The murder of the Clutters started as a robbery. After being led to believe that the Clutters had a safe filled with money in their house, Dick Hickock and Perry Smith decided to rob them. Once Perry and Dick realized they had gotten false information and there was little to no money in the house, they killed Herb and Bonnie Clutter as well as their teenage children Kenyon and Nancy. In Holcomb, “The inhabitants of the village… were satisfied… quite content to exist inside ordinary life” as described by Capote (5). Citizens of Holcomb specifically thought of the Clutters as having a lot of money and living comfortably and seen as the perfect family. Capote wrote the Clutters as a representation of the American dream.

Many define the American dream as the promise of prosperity and success as long as you work hard. Subsequently, people do anything they can to reach this imaginary threshold in hopes of finding a stable life. Their need for stability leads Perry and Dick to rob the Clutters in the first place. Perry says the murders weren’t because of anything the Clutters did because they never hurt him like other people had all his life (290). Though Dick and Perry did not have any direct resentment against the Clutters, the rage of this seemingly perfect family not being able to give them what they wanted caused their killings. 

Dick and Perry both had troubling upbringings that led to them becoming criminals. To begin with, Dick has a horrible relationship with his parents, even considering killing himself  “to punish his father and mother and other enemies” (202). From childhood, Dick did not have a stable nor an idealistic life which led him to his life of crime and to the Clutters. Similarly, Perry grew up with an alcoholic mother and even his sister said “they shared a doom against which virtue was no defense” because of their upbringing (185). She thought that they grew up in such a position that their fate is to become criminals lacking morality.

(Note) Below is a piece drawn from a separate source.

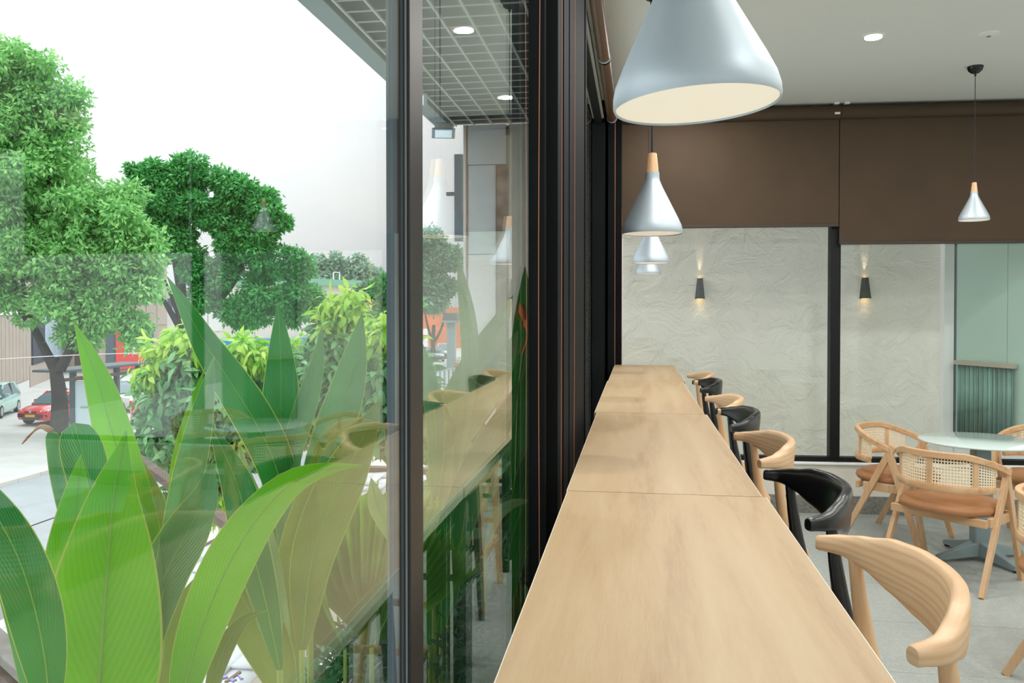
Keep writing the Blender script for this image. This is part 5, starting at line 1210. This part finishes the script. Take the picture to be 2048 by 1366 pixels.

Consequently, both characters ultimately only look out for themselves for protection. They spent their lives chasing perfection that they missed growing up and gave up all traces of goodness to get what they wanted.

Perry describes how he crawled on the floor to get a silver dollar after learning the Clutters had little cash on hand emphasizing “One dollar” to point out the silliness of it (240). He was so desperate for a single dollar that he was willing to crawl for it. Capote points out that someone already living comfortably would not understand this feeling of desperation that would lead you to this point saying “it is easy to ignore the rain if you have a raincoat” to describe this phenomenon (144). Capote recognizes that a life of crime is often thrust upon people who have nothing. Likewise, even the detectives who claimed to wish to see them hung said they had “a measure of sympathy” for Hickock and Smith as they saw how their upbringings pushed them to this point (246). Though neither Capote nor the detectives attempt to call Hickock and Smith good people, justified people, nor people deserving of mercy, both saw that no one gave Dick and Perry the idealistic life that Capote described the Clutters as having for much of the book, which led to their lack of morality and their choices.

Despite being introduced as a seemingly perfect family, a close reader can notice that this is less than the truth. From Herb ignoring Kenyon’s interests, to Bonnie’s depression, and more, Capote details numerous flaws within the Clutter family. Though they have the stability that Dick and Perry lack, every family has problems. Even with relative success or prosperity, unhappiness can still haunt someone. The American dream convinces people that if they work hard they can have all they want and find happiness, but nothing is that simple. The killings of the Clutters show how the American dream leads to destruction.

Capote uses the lives and deaths of the Clutters, Dick Hickock, and Perry Smith to demonstrate how the perfect life many people want is neither perfect nor possible. He exhibits that this ideal that claims to inspire people to work harder, makes people lose their morals to find happiness that may not even be on the other side. The anger that Hickock and Smith feel that leads to them killing the Clutters is anger and resentment towards their lives and the society that led them to the Clutter house on that night. “In Cold Blood” is not only the story of the Clutter murders, but it is a death tale of the so-called American dream.